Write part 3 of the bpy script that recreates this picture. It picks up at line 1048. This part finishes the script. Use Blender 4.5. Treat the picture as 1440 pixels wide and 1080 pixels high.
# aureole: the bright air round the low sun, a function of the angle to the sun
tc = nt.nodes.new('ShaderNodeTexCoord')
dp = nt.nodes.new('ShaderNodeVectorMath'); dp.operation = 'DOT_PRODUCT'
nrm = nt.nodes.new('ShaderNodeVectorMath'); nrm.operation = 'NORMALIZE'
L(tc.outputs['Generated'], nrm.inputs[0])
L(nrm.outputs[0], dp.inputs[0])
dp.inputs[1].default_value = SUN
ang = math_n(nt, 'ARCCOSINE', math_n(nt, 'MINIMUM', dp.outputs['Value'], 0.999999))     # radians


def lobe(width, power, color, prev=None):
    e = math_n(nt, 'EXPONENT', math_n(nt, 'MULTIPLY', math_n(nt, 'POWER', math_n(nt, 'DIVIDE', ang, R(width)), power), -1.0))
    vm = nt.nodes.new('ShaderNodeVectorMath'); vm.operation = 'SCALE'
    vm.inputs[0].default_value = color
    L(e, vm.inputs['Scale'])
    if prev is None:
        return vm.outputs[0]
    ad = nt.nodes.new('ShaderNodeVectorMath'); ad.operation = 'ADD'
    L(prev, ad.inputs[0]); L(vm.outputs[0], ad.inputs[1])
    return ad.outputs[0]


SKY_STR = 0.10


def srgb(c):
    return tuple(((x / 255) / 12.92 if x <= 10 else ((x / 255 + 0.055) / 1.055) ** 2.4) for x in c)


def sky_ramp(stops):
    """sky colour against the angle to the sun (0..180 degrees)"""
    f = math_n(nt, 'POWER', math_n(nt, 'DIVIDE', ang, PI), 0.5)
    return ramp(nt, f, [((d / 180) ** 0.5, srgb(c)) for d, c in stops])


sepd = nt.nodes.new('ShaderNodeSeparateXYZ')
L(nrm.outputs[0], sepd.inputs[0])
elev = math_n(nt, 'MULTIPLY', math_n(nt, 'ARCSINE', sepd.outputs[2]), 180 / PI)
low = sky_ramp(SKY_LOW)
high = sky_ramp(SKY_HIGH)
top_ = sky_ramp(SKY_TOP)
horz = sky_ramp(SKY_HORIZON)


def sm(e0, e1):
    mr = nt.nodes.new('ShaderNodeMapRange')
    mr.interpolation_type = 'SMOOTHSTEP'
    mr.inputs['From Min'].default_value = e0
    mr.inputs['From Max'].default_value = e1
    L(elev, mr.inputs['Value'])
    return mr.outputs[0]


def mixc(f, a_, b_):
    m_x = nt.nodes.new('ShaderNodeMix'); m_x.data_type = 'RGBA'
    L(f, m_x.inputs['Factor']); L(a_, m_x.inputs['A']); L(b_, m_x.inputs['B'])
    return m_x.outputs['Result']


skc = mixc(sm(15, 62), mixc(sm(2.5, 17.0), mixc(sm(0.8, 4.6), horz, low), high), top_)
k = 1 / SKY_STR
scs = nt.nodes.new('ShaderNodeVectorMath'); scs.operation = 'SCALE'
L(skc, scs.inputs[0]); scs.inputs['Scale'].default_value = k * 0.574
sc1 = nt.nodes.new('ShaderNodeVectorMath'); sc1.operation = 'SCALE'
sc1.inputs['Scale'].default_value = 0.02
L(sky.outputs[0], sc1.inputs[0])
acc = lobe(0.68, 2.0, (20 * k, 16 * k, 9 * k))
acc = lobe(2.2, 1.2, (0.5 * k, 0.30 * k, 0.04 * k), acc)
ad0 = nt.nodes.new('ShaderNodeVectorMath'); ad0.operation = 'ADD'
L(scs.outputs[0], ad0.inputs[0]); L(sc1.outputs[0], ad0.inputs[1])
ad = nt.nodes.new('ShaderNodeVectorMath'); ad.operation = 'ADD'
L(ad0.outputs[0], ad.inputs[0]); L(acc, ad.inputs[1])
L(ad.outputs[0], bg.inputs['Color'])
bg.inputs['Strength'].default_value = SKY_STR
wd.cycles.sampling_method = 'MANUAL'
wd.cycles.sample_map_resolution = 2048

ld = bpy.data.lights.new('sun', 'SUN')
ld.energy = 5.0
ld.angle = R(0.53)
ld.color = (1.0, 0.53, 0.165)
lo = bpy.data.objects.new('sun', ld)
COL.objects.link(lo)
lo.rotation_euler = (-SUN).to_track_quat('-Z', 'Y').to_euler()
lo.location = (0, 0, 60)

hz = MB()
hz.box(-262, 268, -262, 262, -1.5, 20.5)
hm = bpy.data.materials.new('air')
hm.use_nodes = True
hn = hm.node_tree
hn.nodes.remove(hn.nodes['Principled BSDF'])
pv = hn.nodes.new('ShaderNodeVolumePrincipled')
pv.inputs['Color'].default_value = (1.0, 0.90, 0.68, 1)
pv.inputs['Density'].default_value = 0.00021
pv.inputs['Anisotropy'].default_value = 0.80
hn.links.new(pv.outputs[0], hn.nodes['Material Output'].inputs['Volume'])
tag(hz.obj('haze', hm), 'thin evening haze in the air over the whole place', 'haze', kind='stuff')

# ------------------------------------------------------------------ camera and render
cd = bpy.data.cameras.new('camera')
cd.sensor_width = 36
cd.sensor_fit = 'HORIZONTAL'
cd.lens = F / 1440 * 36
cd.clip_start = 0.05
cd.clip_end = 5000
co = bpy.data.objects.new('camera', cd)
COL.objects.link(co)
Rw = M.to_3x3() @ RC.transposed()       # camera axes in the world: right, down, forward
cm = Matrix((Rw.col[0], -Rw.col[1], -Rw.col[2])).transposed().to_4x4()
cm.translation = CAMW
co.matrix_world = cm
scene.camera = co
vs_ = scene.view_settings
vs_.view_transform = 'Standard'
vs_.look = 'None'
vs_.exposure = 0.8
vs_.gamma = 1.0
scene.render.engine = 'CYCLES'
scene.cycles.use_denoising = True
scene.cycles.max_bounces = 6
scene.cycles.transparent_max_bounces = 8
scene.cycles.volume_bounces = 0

## GIVEN PROBLEM
Extract the full listing above without altering anything.

## WRITTEN RESPONSE
Write part 3 of the bpy script that recreates this picture. It picks up at line 1048. This part finishes the script. Use Blender 4.5. Treat the picture as 1440 pixels wide and 1080 pixels high.
# aureole: the bright air round the low sun, a function of the angle to the sun
tc = nt.nodes.new('ShaderNodeTexCoord')
dp = nt.nodes.new('ShaderNodeVectorMath'); dp.operation = 'DOT_PRODUCT'
nrm = nt.nodes.new('ShaderNodeVectorMath'); nrm.operation = 'NORMALIZE'
L(tc.outputs['Generated'], nrm.inputs[0])
L(nrm.outputs[0], dp.inputs[0])
dp.inputs[1].default_value = SUN
ang = math_n(nt, 'ARCCOSINE', math_n(nt, 'MINIMUM', dp.outputs['Value'], 0.999999))     # radians


def lobe(width, power, color, prev=None):
    e = math_n(nt, 'EXPONENT', math_n(nt, 'MULTIPLY', math_n(nt, 'POWER', math_n(nt, 'DIVIDE', ang, R(width)), power), -1.0))
    vm = nt.nodes.new('ShaderNodeVectorMath'); vm.operation = 'SCALE'
    vm.inputs[0].default_value = color
    L(e, vm.inputs['Scale'])
    if prev is None:
        return vm.outputs[0]
    ad = nt.nodes.new('ShaderNodeVectorMath'); ad.operation = 'ADD'
    L(prev, ad.inputs[0]); L(vm.outputs[0], ad.inputs[1])
    return ad.outputs[0]


SKY_STR = 0.10


def srgb(c):
    return tuple(((x / 255) / 12.92 if x <= 10 else ((x / 255 + 0.055) / 1.055) ** 2.4) for x in c)


def sky_ramp(stops):
    """sky colour against the angle to the sun (0..180 degrees)"""
    f = math_n(nt, 'POWER', math_n(nt, 'DIVIDE', ang, PI), 0.5)
    return ramp(nt, f, [((d / 180) ** 0.5, srgb(c)) for d, c in stops])


sepd = nt.nodes.new('ShaderNodeSeparateXYZ')
L(nrm.outputs[0], sepd.inputs[0])
elev = math_n(nt, 'MULTIPLY', math_n(nt, 'ARCSINE', sepd.outputs[2]), 180 / PI)
low = sky_ramp(SKY_LOW)
high = sky_ramp(SKY_HIGH)
top_ = sky_ramp(SKY_TOP)
horz = sky_ramp(SKY_HORIZON)


def sm(e0, e1):
    mr = nt.nodes.new('ShaderNodeMapRange')
    mr.interpolation_type = 'SMOOTHSTEP'
    mr.inputs['From Min'].default_value = e0
    mr.inputs['From Max'].default_value = e1
    L(elev, mr.inputs['Value'])
    return mr.outputs[0]


def mixc(f, a_, b_):
    m_x = nt.nodes.new('ShaderNodeMix'); m_x.data_type = 'RGBA'
    L(f, m_x.inputs['Factor']); L(a_, m_x.inputs['A']); L(b_, m_x.inputs['B'])
    return m_x.outputs['Result']


skc = mixc(sm(15, 62), mixc(sm(2.5, 17.0), mixc(sm(0.8, 4.6), horz, low), high), top_)
k = 1 / SKY_STR
scs = nt.nodes.new('ShaderNodeVectorMath'); scs.operation = 'SCALE'
L(skc, scs.inputs[0]); scs.inputs['Scale'].default_value = k * 0.574
sc1 = nt.nodes.new('ShaderNodeVectorMath'); sc1.operation = 'SCALE'
sc1.inputs['Scale'].default_value = 0.02
L(sky.outputs[0], sc1.inputs[0])
acc = lobe(0.68, 2.0, (20 * k, 16 * k, 9 * k))
acc = lobe(2.2, 1.2, (0.5 * k, 0.30 * k, 0.04 * k), acc)
ad0 = nt.nodes.new('ShaderNodeVectorMath'); ad0.operation = 'ADD'
L(scs.outputs[0], ad0.inputs[0]); L(sc1.outputs[0], ad0.inputs[1])
ad = nt.nodes.new('ShaderNodeVectorMath'); ad.operation = 'ADD'
L(ad0.outputs[0], ad.inputs[0]); L(acc, ad.inputs[1])
L(ad.outputs[0], bg.inputs['Color'])
bg.inputs['Strength'].default_value = SKY_STR
wd.cycles.sampling_method = 'MANUAL'
wd.cycles.sample_map_resolution = 2048

ld = bpy.data.lights.new('sun', 'SUN')
ld.energy = 5.0
ld.angle = R(0.53)
ld.color = (1.0, 0.53, 0.165)
lo = bpy.data.objects.new('sun', ld)
COL.objects.link(lo)
lo.rotation_euler = (-SUN).to_track_quat('-Z', 'Y').to_euler()
lo.location = (0, 0, 60)

hz = MB()
hz.box(-262, 268, -262, 262, -1.5, 20.5)
hm = bpy.data.materials.new('air')
hm.use_nodes = True
hn = hm.node_tree
hn.nodes.remove(hn.nodes['Principled BSDF'])
pv = hn.nodes.new('ShaderNodeVolumePrincipled')
pv.inputs['Color'].default_value = (1.0, 0.90, 0.68, 1)
pv.inputs['Density'].default_value = 0.00021
pv.inputs['Anisotropy'].default_value = 0.80
hn.links.new(pv.outputs[0], hn.nodes['Material Output'].inputs['Volume'])
tag(hz.obj('haze', hm), 'thin evening haze in the air over the whole place', 'haze', kind='stuff')

# ------------------------------------------------------------------ camera and render
cd = bpy.data.cameras.new('camera')
cd.sensor_width = 36
cd.sensor_fit = 'HORIZONTAL'
cd.lens = F / 1440 * 36
cd.clip_start = 0.05
cd.clip_end = 5000
co = bpy.data.objects.new('camera', cd)
COL.objects.link(co)
Rw = M.to_3x3() @ RC.transposed()       # camera axes in the world: right, down, forward
cm = Matrix((Rw.col[0], -Rw.col[1], -Rw.col[2])).transposed().to_4x4()
cm.translation = CAMW
co.matrix_world = cm
scene.camera = co
vs_ = scene.view_settings
vs_.view_transform = 'Standard'
vs_.look = 'None'
vs_.exposure = 0.8
vs_.gamma = 1.0
scene.render.engine = 'CYCLES'
scene.cycles.use_denoising = True
scene.cycles.max_bounces = 6
scene.cycles.transparent_max_bounces = 8
scene.cycles.volume_bounces = 0